Quoi de plus simple, de plus évident qu'un journal filmé ? Caméra au poing, le réalisateur filme à la première personne, et tout ce qu'il montre est frappé du sacrosaint sceau de la vérité.
Avec Rémi lange, de telles platitudes ne sont pas de mise. Comme un grand pervers qu'il est sans doute, Rémi Lange dégénère le dispositif du journal filmé en instillant, bien au-delà de l'orthodoxie actuelle de « l'authenticité », un mouvement subtil, progressif et fatalement jouissif - qui fait glisser le spectateur du vrai aux faux (journal). Au début, parce que le film est improvisé, que le non jeu des non comédiens donne un air de « naturel », on croit volontiers au vrai journal. Mais plus on avance (et surtout avec l'arrivée de l'excellente comédienne professionnelle Magali Le Naour-Saby, chienne dans un jeu de quilles), plus on réalise que tout est mis en scène.

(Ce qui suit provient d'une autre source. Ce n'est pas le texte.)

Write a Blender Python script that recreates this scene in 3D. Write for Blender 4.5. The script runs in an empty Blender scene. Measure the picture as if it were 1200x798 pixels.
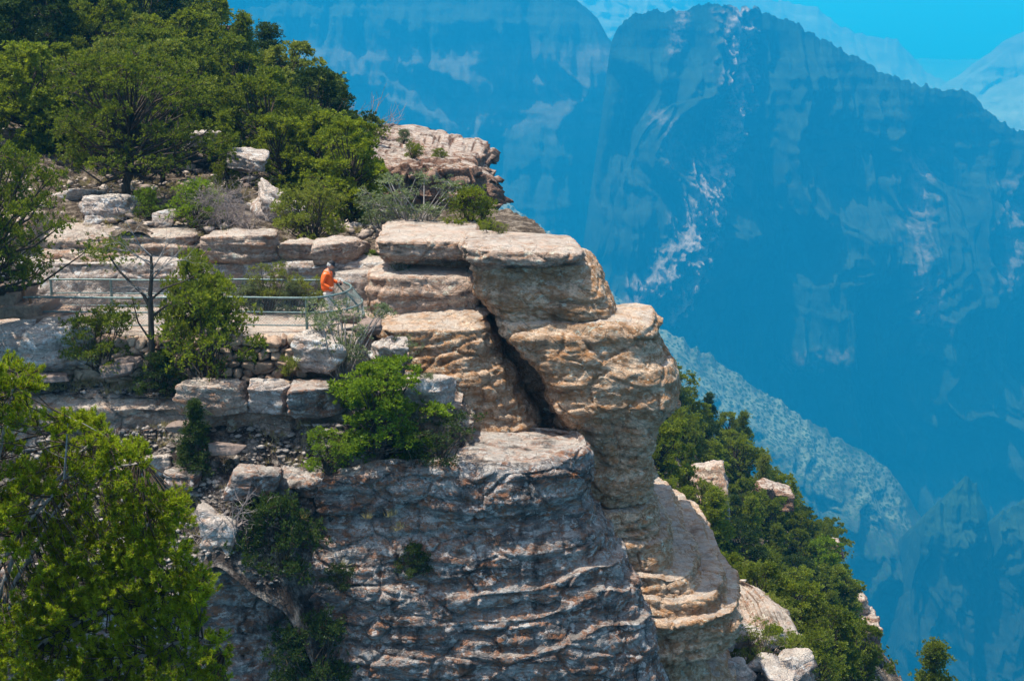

Dans un mouvement purement brechtien, le film dévoile ses artifices, il se dynamite lui-même dans un geste d'une grande modernité, ce dont le cinéma actuel, figé dans ses formes, est absolument incapable. Retour à l'artifice nécessaire pour nous dire des vérités autrement plus profondes sur les incertitudes qui touchent à la sexualité et à la famille, en abordant le thème de la pma et de la gpa.
A la fois primitif (par son manque de moyens) et intellectuel dans sa forme, ce film forcément intrigue, dérange. Un bon film doit être comme un caillou dans une chaussure (Lars Von Trier). Et tant pis pour ceux qui n'aiment pas ce qui gratte.